Endlich fing ich an mich als Original zu begreifen, das keine Erwartungen von
außen annehmen muss, sondern kann, wenn es stimmig ist. Die Entdeckung war das
mein vor Leben und das mein vor Glück. „Wir erkennen Dich nicht wieder“, haben
manche gesagt. „Du hast Dich verändert“, sagten andere, „Und nicht unbedingt zu
Deinem Vorteil.“, konnten sie dabei nicht unterlassen hinzuzufügen. Ja, ich
habe mich verändert, denn mein Herz war frei, konnte schlagen und atmen und
wachsen, nur die, die ich war, die war ich nicht mehr.
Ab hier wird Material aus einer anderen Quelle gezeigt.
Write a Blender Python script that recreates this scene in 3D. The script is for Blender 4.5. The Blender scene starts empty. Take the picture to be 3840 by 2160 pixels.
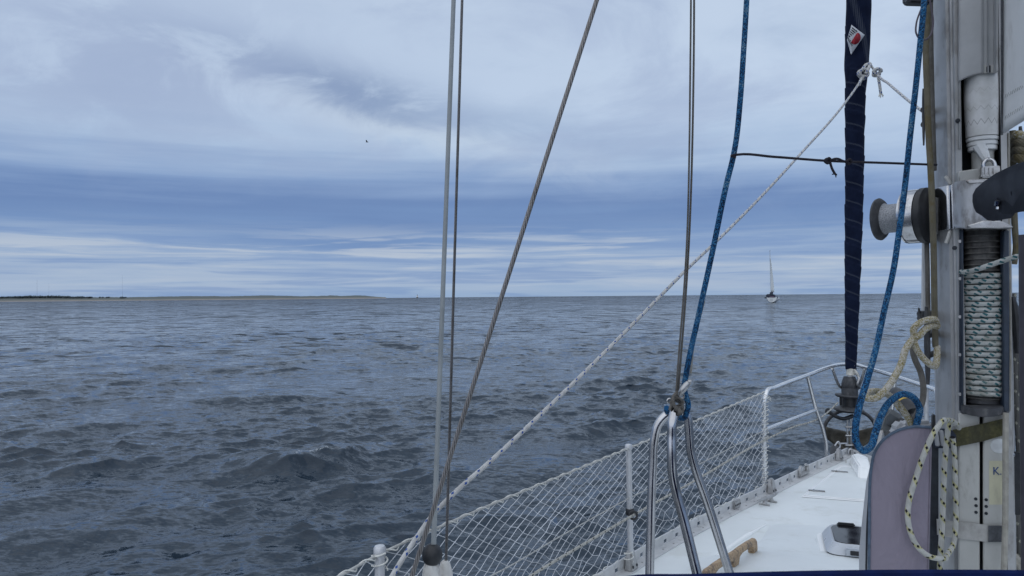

Ich hatte mich
verändert, so dass nicht ich vor der Wahl stand, sondern die anderen, diese
Wandlung mitzugehen und mich so zu akzeptieren wie ich war, oder es bleiben zu
lassen, in ihrer eigenen Erstarrung zu verharren, zu der – schon rein optisch –
ein eisernes Band so gut passt, das mir nicht mehr gehört und das ich nicht
mehr brauche, denn ich will mich nicht mehr bezähmen und nicht mehr bezähmen
lassen, sondern mein Leben in die Erfüllung führen, auf mein Herz hören, auf
meine eigene Stimme und auf das, was mein Talent und meine Begabung ist,
abseits von all dem, was von irgendjemanden für mich geplant wurde, irgendjemanden,
nur nicht mich, atmend, fühlend, lebend, endlich ohne Zwang und Vorgaben, und
doch verantwortungsvoll mit mir und mit Dir.